吉田棒一「友達」。無茶苦茶やないかい!これはもうイグ!なんでもありやないかい!こんなもん真面目に感想書けへんて!ごつい!これはごついって!でもさ、なんか夕陽が登ってきて、友達と肩組んで笑い合うみたいなやんちゃな青春が蘇ってこないかい。青春てありえへん無茶苦茶やったと思うよ。
由井堰「トランクルーム」。おおきくてひろい調べが聴こえてくる。調べは反響して響き渡る。わたしひとり切りのような気がする。わたしがおおきくて世界が小さいからかもしれない。肉塊が温泉に浸かっていやされている。どこでもないここでぽつねんとただいる。なんだろうなんかずれてるのかな。
和生吉音「ひとりじゃないなら ─ Neanderthal girl meets CroMagnon boy ─」。人類は垣根を越えられるはずである。なんでもない優しさが人を解してくれて、喜びとなる。喜びは嬉しくて通じ合うことができる。親切心が心をひらかせ仲間となることができる。かつて人類は仲が良かったのである。
若山香帆「深く暗い森のなかにあらわれては消える湖があった それはわたしの湖だった」。なにもなかったような手触りで、ふと気づいたら水浸しになって広い森の真ん中でぽつねんと突っ立っている。幻を見ていたかと思ったが間違いない感じがある。間違いなく私の湖である。湖こそが私である。
大竹竜平「不審な刃物」。忽然と現れた空飛ぶ刃物とはなんだったのか。意思を持った生き物にも見えた。いったいなにがしたかったのか。国も民衆も動かされ、振り回された。人々はおかしなことをたのしみ、防衛する人達は真面目に取り組む。結局なんだったのか。きっと不審な刃物だったんだろう。
岸波龍「窓」。ただ窓を眺めていただけなのに目眩く何か起こる。次第に自分も巻き込まれてゆき、当事者となり恐怖を覚えることとなる。凄く頼もしいと思っていた人も実はヤバくて、もうみんなヤバくて、まともな人はいないのかなって、世界を疑うようになってしまう。正義の味方だってヤバい。
岩月すみか「まゆ子なんか嫌い」。好きやないかーい!まゆ子のことめちゃめちゃ好きやないかーい!嫌い嫌いゆうとるけどめっちゃ好きじゃん。好きだから嫌いになっちゃっただけじゃん。本当は好きじゃん。そりゃまゆ子に振り回されまくったけどさ、超ムカつくけどさ、仕返ししたい程好きじゃん。
飯野文彦「みっちゃん」。誰でもあり誰でもないいるのかいないのか分からない存在が確かにあって、でもその存在は確かなのか分からない。
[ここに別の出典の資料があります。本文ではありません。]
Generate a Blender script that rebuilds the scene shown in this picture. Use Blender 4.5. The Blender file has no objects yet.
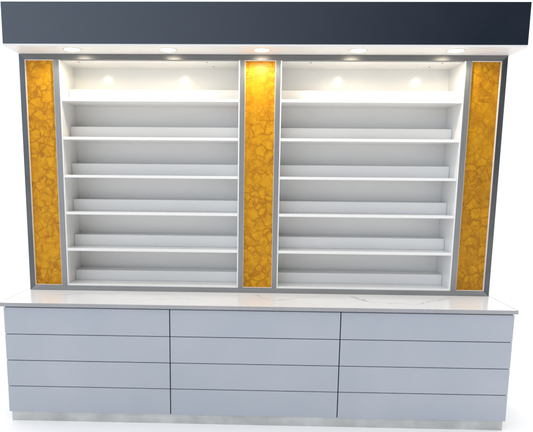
import bpy, bmesh, math, random
from mathutils import Vector, Matrix
random.seed(7)
S = bpy.context.scene
C = S.collection

# ------------------------------------------------------------------ camera
PW, PH = 533.0, 432.0
CAM = dict(loc=(-0.008, -3.3944, 1.4843), yaw=-0.0289, pitch=-0.1688, roll=0.0093,
           f=591.92, px=238.20, py=278.37)
def make_camera():
    cd = bpy.data.cameras.new('camera')
    co = bpy.data.objects.new('camera', cd)
    C.objects.link(co)
    y, p, r = CAM['yaw'], CAM['pitch'], CAM['roll']
    f = Vector((math.sin(y)*math.cos(p), math.cos(y)*math.cos(p), math.sin(p)))
    rt = Vector((math.cos(y), -math.sin(y), 0))
    up = rt.cross(f)
    rt2 = math.cos(r)*rt + math.sin(r)*up
    up2 = -math.sin(r)*rt + math.cos(r)*up
    m = Matrix((rt2, up2, -f)).transposed().to_4x4()
    m.translation = Vector(CAM['loc'])
    co.matrix_world = m
    cd.sensor_fit = 'HORIZONTAL'
    cd.sensor_width = 36.0
    cd.lens = CAM['f']/PW*36.0
    cd.shift_x = (PW/2-CAM['px'])/PW
    cd.shift_y = (CAM['py']-PH/2)/PW
    cd.clip_start = 0.05
    cd.clip_end = 400
    S.camera = co
make_camera()

# ------------------------------------------------------------------ world: bright white studio, dimmer and cooler behind the camera
W = bpy.data.worlds.new('World')
S.world = W
W.use_nodes = True
nt = W.node_tree
nt.nodes.clear()
wo = nt.nodes.new('ShaderNodeOutputWorld')
bg = nt.nodes.new('ShaderNodeBackground')
tc = nt.nodes.new('ShaderNodeTexCoord')
sp = nt.nodes.new('ShaderNodeSeparateXYZ')
nt.links.new(tc.outputs['Generated'], sp.inputs[0])
rx = nt.nodes.new('ShaderNodeValToRGB')          # left to right, in front of the cabinet
mx = nt.nodes.new('ShaderNodeMapRange')
mx.inputs['From Min'].default_value = -0.42
mx.inputs['From Max'].default_value = 0.32
nt.links.new(sp.outputs['X'], mx.inputs['Value'])
nt.links.new(mx.outputs[0], rx.inputs[0])
FRONT_L = (1.05, 1.20, 1.45, 1)
FRONT_R = (0.06, 0.06, 0.065, 1)
rx.color_ramp.elements[0].color = FRONT_L
rx.color_ramp.elements[1].color = FRONT_R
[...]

いったい誰なのか。あの子か。あの時のあの子か。そうだあの子だ。いや違う。では。誰なのか。そんな話をしていると、現れるのだ、現れた、あなたはだぁれ?
酒匂晴比古「わたしが七歳だったころ」。七歳というのは特別な年齢だったのかもしれない。特別な物を感じれる歳だ。自然が味方していた。この歳にすべてを知ったはずなんだ。でもみんなその記憶がすっぽり抜け落ちている。抜け落ちるということも記憶にない。七歳の頃が一番美しいときでもある。